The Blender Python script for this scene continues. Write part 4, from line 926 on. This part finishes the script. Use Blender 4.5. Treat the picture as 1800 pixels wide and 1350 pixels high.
==
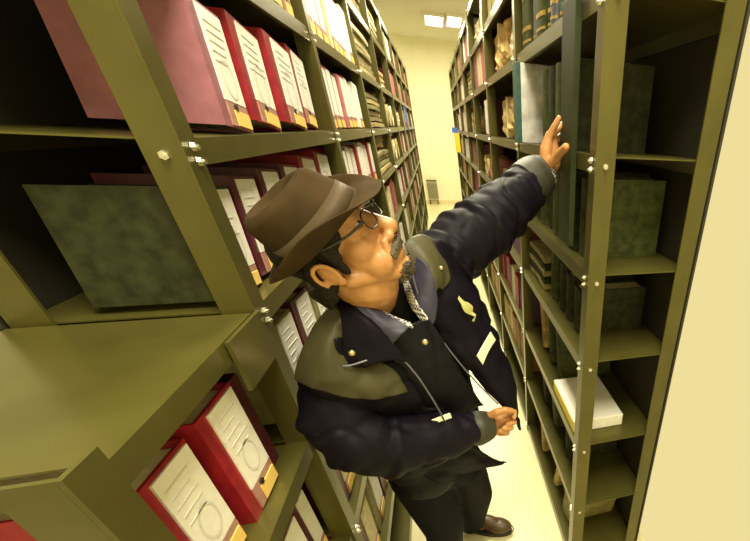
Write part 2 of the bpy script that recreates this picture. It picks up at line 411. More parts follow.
* * *
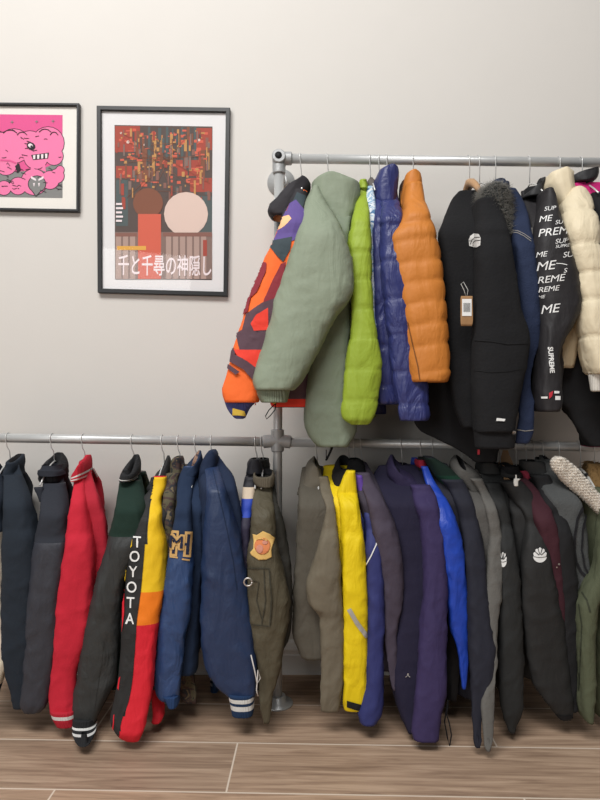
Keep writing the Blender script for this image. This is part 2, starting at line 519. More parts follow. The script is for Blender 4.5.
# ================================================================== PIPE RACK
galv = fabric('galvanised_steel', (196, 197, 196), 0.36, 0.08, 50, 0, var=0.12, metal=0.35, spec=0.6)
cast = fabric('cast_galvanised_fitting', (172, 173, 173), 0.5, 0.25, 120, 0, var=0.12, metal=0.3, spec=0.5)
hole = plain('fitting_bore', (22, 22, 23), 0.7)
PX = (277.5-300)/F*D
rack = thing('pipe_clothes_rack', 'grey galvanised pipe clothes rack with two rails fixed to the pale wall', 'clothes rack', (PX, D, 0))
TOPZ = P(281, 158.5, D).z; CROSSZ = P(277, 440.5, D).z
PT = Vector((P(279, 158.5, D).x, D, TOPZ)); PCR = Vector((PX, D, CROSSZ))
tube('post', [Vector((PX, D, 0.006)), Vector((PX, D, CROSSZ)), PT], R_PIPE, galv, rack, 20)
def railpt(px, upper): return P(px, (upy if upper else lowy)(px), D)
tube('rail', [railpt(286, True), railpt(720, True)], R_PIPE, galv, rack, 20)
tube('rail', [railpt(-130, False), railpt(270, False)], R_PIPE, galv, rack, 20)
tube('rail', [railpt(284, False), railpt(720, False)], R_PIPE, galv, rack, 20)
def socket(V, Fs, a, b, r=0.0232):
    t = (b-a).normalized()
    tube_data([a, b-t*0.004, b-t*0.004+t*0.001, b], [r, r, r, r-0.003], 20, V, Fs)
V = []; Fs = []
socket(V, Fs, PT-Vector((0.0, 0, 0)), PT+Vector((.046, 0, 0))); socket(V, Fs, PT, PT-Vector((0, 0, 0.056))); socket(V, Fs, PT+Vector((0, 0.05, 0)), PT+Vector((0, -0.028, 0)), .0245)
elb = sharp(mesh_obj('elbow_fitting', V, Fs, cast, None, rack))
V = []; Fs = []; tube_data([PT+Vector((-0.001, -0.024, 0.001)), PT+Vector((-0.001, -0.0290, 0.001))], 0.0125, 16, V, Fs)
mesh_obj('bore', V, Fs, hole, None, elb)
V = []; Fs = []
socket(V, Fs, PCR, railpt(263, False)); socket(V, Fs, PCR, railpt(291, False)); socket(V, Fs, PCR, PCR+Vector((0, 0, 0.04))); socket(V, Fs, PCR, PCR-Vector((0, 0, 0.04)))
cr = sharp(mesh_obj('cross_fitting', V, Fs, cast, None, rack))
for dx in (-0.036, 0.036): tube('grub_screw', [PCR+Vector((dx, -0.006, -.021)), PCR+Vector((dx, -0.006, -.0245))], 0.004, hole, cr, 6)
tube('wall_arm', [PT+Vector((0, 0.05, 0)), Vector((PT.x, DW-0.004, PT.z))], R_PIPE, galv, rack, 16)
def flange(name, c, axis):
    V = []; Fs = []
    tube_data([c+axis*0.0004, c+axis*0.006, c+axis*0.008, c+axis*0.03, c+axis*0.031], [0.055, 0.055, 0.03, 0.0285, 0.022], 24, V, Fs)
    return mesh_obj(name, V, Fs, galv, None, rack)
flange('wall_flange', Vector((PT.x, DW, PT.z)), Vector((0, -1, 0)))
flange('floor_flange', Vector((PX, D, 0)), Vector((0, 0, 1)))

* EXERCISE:
From the records above, pick out and copy each line holding the word "More".

* CORRECT OUTPUT:
Write part 2 of the bpy script that recreates this picture. It picks up at line 411. More parts follow.
Keep writing the Blender script for this image. This is part 2, starting at line 519. More parts follow. The script is for Blender 4.5.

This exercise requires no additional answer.